Hulton v Jones, (1910) AC 20
The defendants published a humorous newspaper story of the discreditable behaviour in Dieppe of a fictitious character called Artemus Jones. He was said to be a churchwarden in Peckham. Unknown to the author or editor, the claimant was also known as Artemus Jones, although he had actually been baptised Thomas Jones. He was a barrister not a churchwarden, did not live in Peckham and had never visited Dieppe. But he had contributed articles to the newspaper in the past and some of his friends thought that the article referred to him. He sued the owners of the newspaper for libel Held:
He was awarded £1,750, a decision that was upheld by the House of Lords. It did not matter that the defendants did not intend to defame him; all that mattered was what a reasonable person would understand the words to mean.

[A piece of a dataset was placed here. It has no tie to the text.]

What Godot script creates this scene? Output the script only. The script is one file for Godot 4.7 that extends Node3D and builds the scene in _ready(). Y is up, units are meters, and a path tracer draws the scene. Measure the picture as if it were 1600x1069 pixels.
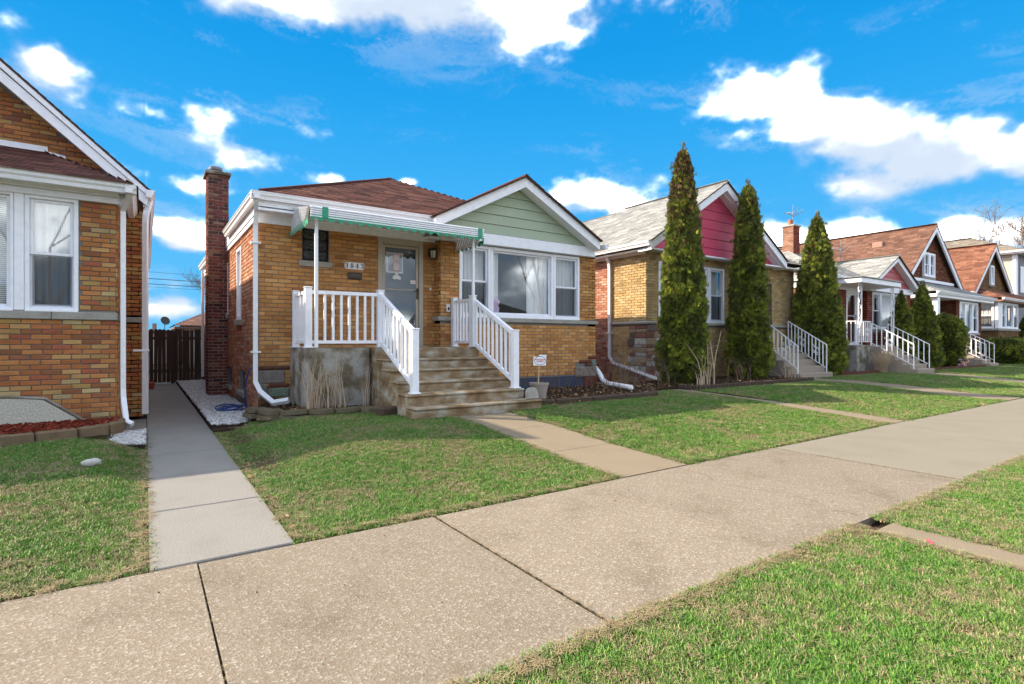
extends Node3D
# A row of brick bungalows along a sidewalk. x runs along the street, -z goes back from the street, y is up; the camera stands at x = 0, z = 0.

const VIEW_YAW := 34.3
var rng := RandomNumberGenerator.new()
var M := {}
var taken := {}
var rough := FastNoiseLite.new()
var patch := FastNoiseLite.new()
var brick_unit: ArrayMesh
var shingle_unit: ArrayMesh


# ---------------------------------------------------------------- mesh building
class MB:
	var v := PackedVector3Array()
	var n := PackedVector3Array()
	var c := PackedColorArray()
	var col := Color.WHITE
	var T := Transform3D.IDENTITY

	func tri(a: Vector3, b: Vector3, d: Vector3) -> void:  # counter-clockwise seen from outside
		a = T * a
		b = T * b
		d = T * d
		var m := (b - a).cross(d - a).normalized()
		v.append(a); v.append(d); v.append(b)
		n.append(m); n.append(m); n.append(m)
		c.append(col); c.append(col); c.append(col)

	func quad(a: Vector3, b: Vector3, d: Vector3, e: Vector3) -> void:
		tri(a, b, d)
		tri(a, d, e)

	func otri(a: Vector3, b: Vector3, d: Vector3, mid: Vector3) -> void:
		if (b - a).cross(d - a).dot((a + b + d) / 3.0 - mid) < 0.0:
			tri(a, d, b)
		else:
			tri(a, b, d)

	func oquad(a: Vector3, b: Vector3, d: Vector3, e: Vector3, mid: Vector3) -> void:
		otri(a, b, d, mid)
		otri(a, d, e, mid)

	func box(lo: Vector3, hi: Vector3) -> void:
		hexa([Vector3(lo.x, lo.y, lo.z), Vector3(hi.x, lo.y, lo.z), Vector3(hi.x, lo.y, hi.z), Vector3(lo.x, lo.y, hi.z),
			Vector3(lo.x, hi.y, lo.z), Vector3(hi.x, hi.y, lo.z), Vector3(hi.x, hi.y, hi.z), Vector3(lo.x, hi.y, hi.z)])

	func hexa(p: Array) -> void:  # four corners of the base in order, then the four above them
		var mid := Vector3.ZERO
		for q in p:
			mid += q / 8.0
		oquad(p[0], p[1], p[2], p[3], mid)
		oquad(p[4], p[5], p[6], p[7], mid)
		for k in 4:
			var j := (k + 1) % 4
			oquad(p[k], p[j], p[j + 4], p[k + 4], mid)

	func bev(lo: Vector3, hi: Vector3, b: float) -> void:  # a box with chamfered edges
		var mid := (lo + hi) / 2.0
		var h := (hi - lo) / 2.0
		b = minf(b, minf(h.x, minf(h.y, h.z)) * 0.9)
		for a in 3:
			for s in [-1.0, 1.0]:
				var q := []
				for k in [[-1.0, -1.0], [1.0, -1.0], [1.0, 1.0], [-1.0, 1.0]]:
					q.append(corner(mid, h, b, a, s, k[0], k[1]))
				oquad(q[0], q[1], q[2], q[3], mid)
		for a in 3:
			var e := (a + 1) % 3
			for s in [-1.0, 1.0]:
				for t in [-1.0, 1.0]:
					oquad(sg(mid, h, b, a, s, e, t, -1.0), sg(mid, h, b, a, s, e, t, 1.0), sg(mid, h, b, e, t, a, s, 1.0), sg(mid, h, b, e, t, a, s, -1.0), mid)
		for sx in [-1.0, 1.0]:
			for sy in [-1.0, 1.0]:
				for sz in [-1.0, 1.0]:
					var s3 := Vector3(sx, sy, sz)
					var p := []
					for a in 3:
						var q := Vector3.ZERO
						for k in 3:
							q[k] = mid[k] + s3[k] * (h[k] if k == a else h[k] - b)
						p.append(q)
					otri(p[0], p[1], p[2], mid)

	func corner(mid: Vector3, h: Vector3, b: float, a: int, s: float, p: float, q: float) -> Vector3:
		var r := mid
		var e := (a + 1) % 3
		var f := (a + 2) % 3
		r[a] += s * h[a]
		r[e] += p * (h[e] - b)
		r[f] += q * (h[f] - b)
		return r

	func sg(mid: Vector3, h: Vector3, b: float, a: int, s: float, e: int, t: float, w: float) -> Vector3:  # on face a, at its edge towards e
		var f := 3 - a - e
		var r := mid
		r[a] += s * h[a]
		r[e] += t * (h[e] - b)
		r[f] += w * (h[f] - b)
		return r

	func prism(poly: PackedVector2Array, z0: float, z1: float) -> void:
		if Geometry2D.is_polygon_clockwise(poly):
			poly.reverse()
		var idx := Geometry2D.triangulate_polygon(poly)
		for k in range(0, idx.size(), 3):
			var a := poly[idx[k]]
			var b := poly[idx[k + 1]]
			var d := poly[idx[k + 2]]
			if (b - a).cross(d - a) < 0.0:
				var sw := b
				b = d
				d = sw
			tri(Vector3(a.x, a.y, z1), Vector3(b.x, b.y, z1), Vector3(d.x, d.y, z1))
			tri(Vector3(a.x, a.y, z0), Vector3(d.x, d.y, z0), Vector3(b.x, b.y, z0))
		for k in poly.size():
			var a := poly[k]
			var b := poly[(k + 1) % poly.size()]
			quad(Vector3(a.x, a.y, z0), Vector3(b.x, b.y, z0), Vector3(b.x, b.y, z1), Vector3(a.x, a.y, z1))

	func slab(p: Array, thick: float) -> void:  # a flat convex polygon with its top given, hanging down by thick
		var m: Vector3 = (p[1] - p[0]).cross(p[2] - p[0]).normalized()
		if m.y < 0.0:
			m = -m
		var mid := Vector3.ZERO
		for q in p:
			mid += q / p.size()
		mid -= m * thick / 2.0
		for k in range(1, p.size() - 1):
			otri(p[0], p[k], p[k + 1], mid)
			otri(p[0] - m * thick, p[k] - m * thick, p[k + 1] - m * thick, mid)
		for k in p.size():
			var j := (k + 1) % p.size()
			oquad(p[k], p[j], p[j] - m * thick, p[k] - m * thick, mid)

	func tube(pts: Array, radii: Array, sides: int, caps := true, spin := 0.0) -> void:  # smooth for round ones, flat for square ones
		var rings := []
		var across := Vector3.ZERO
		for k in pts.size():
			var d: Vector3
			if k == 0:
				d = pts[1] - pts[0]
			elif k == pts.size() - 1:
				d = pts[k] - pts[k - 1]
			else:
				d = (pts[k + 1] - pts[k]).normalized() + (pts[k] - pts[k - 1]).normalized()
			d = d.normalized()
			if k == 0:
				across = d.cross(Vector3.UP if absf(d.y) < 0.9 else Vector3.RIGHT).normalized()
			else:
				across = (across - d * across.dot(d)).normalized()
			var other := d.cross(across)
			var ring := []
			for j in sides:
				var w := TAU * j / sides + spin
				ring.append(across * cos(w) + other * sin(w))
			rings.append(ring)
		for k in pts.size() - 1:
			var r0: float = radii[k] if k < radii.size() else radii[-1]
			var r1: float = radii[k + 1] if k + 1 < radii.size() else radii[-1]
			for j in sides:
				var i := (j + 1) % sides
				var a: Vector3 = pts[k] + rings[k][j] * r0
				var b: Vector3 = pts[k] + rings[k][i] * r0
				var d: Vector3 = pts[k + 1] + rings[k + 1][i] * r1
				var e: Vector3 = pts[k + 1] + rings[k + 1][j] * r1
				if sides <= 4:
					oquad(a, b, d, e, (pts[k] + pts[k + 1]) / 2.0)
				else:
					smooth(a, rings[k][j], b, rings[k][i], d, rings[k + 1][i])
					smooth(a, rings[k][j], d, rings[k + 1][i], e, rings[k + 1][j])
		if caps:
			for k in [0, pts.size() - 1]:
				var r: float = radii[k] if k < radii.size() else radii[-1]
				var inward: Vector3 = pts[1] if k == 0 else pts[k - 1]
				for j in range(1, sides - 1):
					otri(pts[k] + rings[k][0] * r, pts[k] + rings[k][j] * r, pts[k] + rings[k][j + 1] * r, inward)

	func smooth(a: Vector3, na: Vector3, b: Vector3, nb: Vector3, d: Vector3, nd: Vector3) -> void:
		var flip := (b - a).cross(d - a).dot(na + nb + nd) < 0.0
		v.append(T * a); n.append((T.basis * na).normalized())
		if flip:
			v.append(T * b); n.append((T.basis * nb).normalized())
			v.append(T * d); n.append((T.basis * nd).normalized())
		else:
			v.append(T * d); n.append((T.basis * nd).normalized())
			v.append(T * b); n.append((T.basis * nb).normalized())
		c.append(col); c.append(col); c.append(col)

	func lathe(profile: Array, seg: int, at := Vector3.ZERO) -> void:  # profile: Vector2(radius, height) from the bottom up
		for k in profile.size() - 1:
			var p: Vector2 = profile[k]
			var q: Vector2 = profile[k + 1]
			var m := Vector2(q.y - p.y, p.x - q.x).normalized()
			for j in seg:
				var w0 := TAU * j / seg
				var w1 := TAU * (j + 1) / seg
				var d0 := Vector3(cos(w0), 0, sin(w0))
				var d1 := Vector3(cos(w1), 0, sin(w1))
				var n0 := d0 * m.x + Vector3.UP * m.y
				var n1 := d1 * m.x + Vector3.UP * m.y
				var a := at + d0 * p.x + Vector3.UP * p.y
				var b := at + d1 * p.x + Vector3.UP * p.y
				var d := at + d1 * q.x + Vector3.UP * q.y
				var e := at + d0 * q.x + Vector3.UP * q.y
				if p.x > 0.0:
					smooth(a, n0, b, n1, d, n1)
				if q.x > 0.0:
					smooth(a, n0, d, n1, e, n0)

	func ball(at: Vector3, r: Vector3, seg: int, rows: int, lump: FastNoiseLite = null, amp := 0.0) -> void:
		var grid := []
		for i in rows + 1:
			var row := []
			var el := PI * i / rows - PI / 2.0
			for j in seg + 1:
				var w := TAU * (j % seg) / seg
				var d := Vector3(cos(el) * cos(w), sin(el), cos(el) * sin(w))
				var k := 1.0
				if lump:
					k += amp * lump.get_noise_3dv(d * 1.5 + at * 7.0)
				row.append(at + d * r * k)
			grid.append(row)
		for i in rows:
			for j in seg:
				var a: Vector3 = grid[i][j]
				var b: Vector3 = grid[i][j + 1]
				var d: Vector3 = grid[i + 1][j + 1]
				var e: Vector3 = grid[i + 1][j]
				if i > 0:
					smooth(a, ((a - at) / r).normalized(), b, ((b - at) / r).normalized(), d, ((d - at) / r).normalized())
				if i < rows - 1:
					smooth(a, ((a - at) / r).normalized(), d, ((d - at) / r).normalized(), e, ((e - at) / r).normalized())

	func ring(x0: float, y0: float, x1: float, y1: float, t: float, z0: float, z1: float) -> void:  # a rectangular frame
		bev(Vector3(x0, y0, z0), Vector3(x0 + t, y1, z1), 0.006)
		bev(Vector3(x1 - t, y0, z0), Vector3(x1, y1, z1), 0.006)
		bev(Vector3(x0 + t, y0, z0), Vector3(x1 - t, y0 + t, z1), 0.006)
		bev(Vector3(x0 + t, y1 - t, z0), Vector3(x1 - t, y1, z1), 0.006)

	func mesh() -> ArrayMesh:
		var a := []
		a.resize(Mesh.ARRAY_MAX)
		a[Mesh.ARRAY_VERTEX] = v
		a[Mesh.ARRAY_NORMAL] = n
		a[Mesh.ARRAY_COLOR] = c
		var m := ArrayMesh.new()
		m.add_surface_from_arrays(Mesh.PRIMITIVE_TRIANGLES, a)
		return m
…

Dalumo v The Sketch Publishing Co, (1972) All NLR 567
The defendants published an article about the top officials of Nigeria Airways. The plaintiff, a top official of Nigeria Airways brought action for defamation. The issue was whether the article referred to the plaintiff.
Held:
The Supreme Court affirming the judgement of the trial judge held that since the class of people referred to was so small and ascertainable there was no doubt that the plaintiff came within it. FATAYI-WILLIAMS JSC as he then was explaining the law said: - “It is an essential element of the cause of action for defamation, that the words complained of should be published of the plaintiff… It is not necessary that the words should refer to the plaintiff by name. Provided that the words could be understood by reasonable people to refer to him, and this is the test in every case. It is sufficient. As the law stands, the test of whether: words that do not specifically name a plaintiff refer to him or not is: are the words such as… would lead persons who knew the plaintiff to believe that he was the person referred to?”
Dafe v Tsewinor, (1967) NMLR 331
Idigbe CJ. held that certain defamatory statements made about “a Minister from Aboh” in the suspended Mid-West Government were capable of referring and did refer to the plaintiff who was a Minister of Finance and, the only Minister from Aboh in that government.